### WORK TO BE COMPLETED
Repeat the material verbatim and drop the pictures.
START
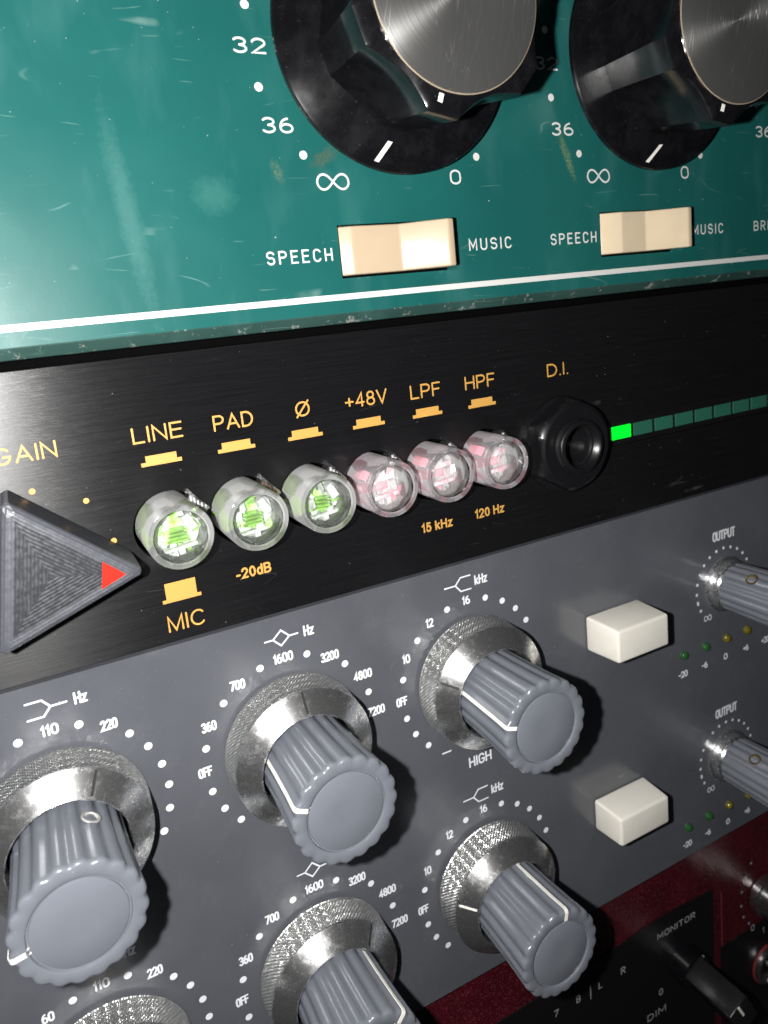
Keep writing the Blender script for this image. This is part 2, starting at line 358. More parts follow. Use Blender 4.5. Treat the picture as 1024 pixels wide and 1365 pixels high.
# ------------------------------------------------------------------ lettering: engraved single-line letters
def arc(cx, cz, rx, rz, a0, a1, n=10):
    return [(cx+rx*cos(radians(a0+(a1-a0)*k/n)), cz+rz*sin(radians(a0+(a1-a0)*k/n))) for k in range(n+1)]
def stad(w, z0=0., z1=1.):
    r = w/2; q = min(r*1.15, (z1-z0)/2)
    return arc(w/2, z1-q, r, q, 0, 180, 10)+arc(w/2, z0+q, r, q, 180, 360, 10)+[(w, z1-q)]
W = .56
G = {
 '0': (W, [stad(W)]), 'O': (W, [stad(W)]),
 '1': (.22, [[(.0, .80), (.16, 1), (.16, 0)]]),
 '2': (W, [arc(W/2, .72, W/2, .28, 165, -30, 12)+[(0, 0), (W, 0)]]),
 '3': (W, [arc(W/2, .76, W/2*.92, .24, 150, -90, 12), arc(W/2, .26, W/2, .26, 90, -150, 12)]),
 '4': (W, [[(W*.74, 0), (W*.74, 1), (0, .28), (W, .28)]]),
 '6': (W, [stad(W, 0, .58), [(.0, .30)]+arc(W*.72, .42, W*.72, .56, 180, 98, 8)]),
 '7': (W, [[(0, 1), (W, 1), (W*.30, 0)]]),
 '8': (W, [stad(W*.9, .52, 1), stad(W, 0, .52)]),
 'H': (W, [[(0, 0), (0, 1)], [(W, 0), (W, 1)], [(0, .5), (W, .5)]]),
 'z': (.42, [[(0, .66), (.42, .66), (0, 0), (.42, 0)]]),
 'k': (.46, [[(0, 0), (0, 1)], [(.42, .66), (.02, .28)], [(.12, .36), (.46, 0)]]),
 'F': (.48, [[(0, 0), (0, 1), (.48, 1)], [(0, .52), (.42, .52)]]),
 'E': (.50, [[(.50, 0), (0, 0), (0, 1), (.50, 1)], [(0, .52), (.44, .52)]]),
 'I': (.02, [[(.01, 0), (.01, 1)]]),
 '|': (.02, [[(.01, -.2), (.01, 1.3)]]),
 'L': (.44, [[(0, 1), (0, 0), (.44, 0)]]),
 'T': (.52, [[(0, 1), (.52, 1)], [(.26, 1), (.26, 0)]]),
 'U': (W, [[(0, 1)]+arc(W/2, .26, W/2, .26, 180, 360, 10)+[(W, 1)]]),
 'P': (W, [[(0, 0), (0, 1)]+arc(W*.55, .75, W*.45, .25, 90, -90, 8)+[(0, .5)]]),
 'R': (W, [[(0, 0), (0, 1)]+arc(W*.55, .75, W*.45, .25, 90, -90, 8)+[(0, .5)], [(W*.5, .5), (W, 0)]]),
 'B': (W, [[(0, 0), (0, 1)]+arc(W*.55, .76, W*.38, .24, 90, -90, 8)+[(0, .52)], [(W*.5, .52)]+arc(W*.55, .26, W*.45, .26, 90, -90, 8)+[(0, 0)]]),
 'D': (W, [[(0, 0), (0, 1)]+arc(W*.35, .5, W*.65, .5, 90, -90, 12)+[(0, 0)]]),
 'G': (W, [arc(W/2, .72, W/2, .28, 20, 180, 8)+arc(W/2, .28, W/2, .28, 180, 360, 8)+[(W, .46), (W*.6, .46)]]),
 'C': (W, [arc(W/2, .72, W/2, .28, 20, 180, 8)+arc(W/2, .28, W/2, .28, 180, 340, 8)]),
 'S': (W, [arc(W/2, .75, W/2, .25, 20, 255, 12)+arc(W/2, .27, W/2, .27, 75, -160, 12)]),
 'M': (.68, [[(0, 0), (0, 1), (.34, .25), (.68, 1), (.68, 0)]]),
 'N': (.58, [[(0, 0), (0, 1), (.58, 0), (.58, 1)]]),
 '-': (.36, [[(0, .48), (.36, .48)]]), '+': (.44, [[(0, .48), (.44, .48)], [(.22, .24), (.22, .72)]]),
 '~': (1.25, [[(.625+.6*cos(t)/(1+.35*sin(t)**2), .5+.95*sin(t)*cos(t)) for t in [2*pi*k/36 for k in range(37)]]]),
 ' ': (.3, []),
}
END
### RESULT FOR THIS EXERCISE
Keep writing the Blender script for this image. This is part 2, starting at line 358. More parts follow. Use Blender 4.5. Treat the picture as 1024 pixels wide and 1365 pixels high.
# ------------------------------------------------------------------ lettering: engraved single-line letters
def arc(cx, cz, rx, rz, a0, a1, n=10):
    return [(cx+rx*cos(radians(a0+(a1-a0)*k/n)), cz+rz*sin(radians(a0+(a1-a0)*k/n))) for k in range(n+1)]
def stad(w, z0=0., z1=1.):
    r = w/2; q = min(r*1.15, (z1-z0)/2)
    return arc(w/2, z1-q, r, q, 0, 180, 10)+arc(w/2, z0+q, r, q, 180, 360, 10)+[(w, z1-q)]
W = .56
G = {
 '0': (W, [stad(W)]), 'O': (W, [stad(W)]),
 '1': (.22, [[(.0, .80), (.16, 1), (.16, 0)]]),
 '2': (W, [arc(W/2, .72, W/2, .28, 165, -30, 12)+[(0, 0), (W, 0)]]),
 '3': (W, [arc(W/2, .76, W/2*.92, .24, 150, -90, 12), arc(W/2, .26, W/2, .26, 90, -150, 12)]),
 '4': (W, [[(W*.74, 0), (W*.74, 1), (0, .28), (W, .28)]]),
 '6': (W, [stad(W, 0, .58), [(.0, .30)]+arc(W*.72, .42, W*.72, .56, 180, 98, 8)]),
 '7': (W, [[(0, 1), (W, 1), (W*.30, 0)]]),
 '8': (W, [stad(W*.9, .52, 1), stad(W, 0, .52)]),
 'H': (W, [[(0, 0), (0, 1)], [(W, 0), (W, 1)], [(0, .5), (W, .5)]]),
 'z': (.42, [[(0, .66), (.42, .66), (0, 0), (.42, 0)]]),
 'k': (.46, [[(0, 0), (0, 1)], [(.42, .66), (.02, .28)], [(.12, .36), (.46, 0)]]),
 'F': (.48, [[(0, 0), (0, 1), (.48, 1)], [(0, .52), (.42, .52)]]),
 'E': (.50, [[(.50, 0), (0, 0), (0, 1), (.50, 1)], [(0, .52), (.44, .52)]]),
 'I': (.02, [[(.01, 0), (.01, 1)]]),
 '|': (.02, [[(.01, -.2), (.01, 1.3)]]),
 'L': (.44, [[(0, 1), (0, 0), (.44, 0)]]),
 'T': (.52, [[(0, 1), (.52, 1)], [(.26, 1), (.26, 0)]]),
 'U': (W, [[(0, 1)]+arc(W/2, .26, W/2, .26, 180, 360, 10)+[(W, 1)]]),
 'P': (W, [[(0, 0), (0, 1)]+arc(W*.55, .75, W*.45, .25, 90, -90, 8)+[(0, .5)]]),
 'R': (W, [[(0, 0), (0, 1)]+arc(W*.55, .75, W*.45, .25, 90, -90, 8)+[(0, .5)], [(W*.5, .5), (W, 0)]]),
 'B': (W, [[(0, 0), (0, 1)]+arc(W*.55, .76, W*.38, .24, 90, -90, 8)+[(0, .52)], [(W*.5, .52)]+arc(W*.55, .26, W*.45, .26, 90, -90, 8)+[(0, 0)]]),
 'D': (W, [[(0, 0), (0, 1)]+arc(W*.35, .5, W*.65, .5, 90, -90, 12)+[(0, 0)]]),
 'G': (W, [arc(W/2, .72, W/2, .28, 20, 180, 8)+arc(W/2, .28, W/2, .28, 180, 360, 8)+[(W, .46), (W*.6, .46)]]),
 'C': (W, [arc(W/2, .72, W/2, .28, 20, 180, 8)+arc(W/2, .28, W/2, .28, 180, 340, 8)]),
 'S': (W, [arc(W/2, .75, W/2, .25, 20, 255, 12)+arc(W/2, .27, W/2, .27, 75, -160, 12)]),
 'M': (.68, [[(0, 0), (0, 1), (.34, .25), (.68, 1), (.68, 0)]]),
 'N': (.58, [[(0, 0), (0, 1), (.58, 0), (.58, 1)]]),
 '-': (.36, [[(0, .48), (.36, .48)]]), '+': (.44, [[(0, .48), (.44, .48)], [(.22, .24), (.22, .72)]]),
 '~': (1.25, [[(.625+.6*cos(t)/(1+.35*sin(t)**2), .5+.95*sin(t)*cos(t)) for t in [2*pi*k/36 for k in range(37)]]]),
 ' ': (.3, []),
}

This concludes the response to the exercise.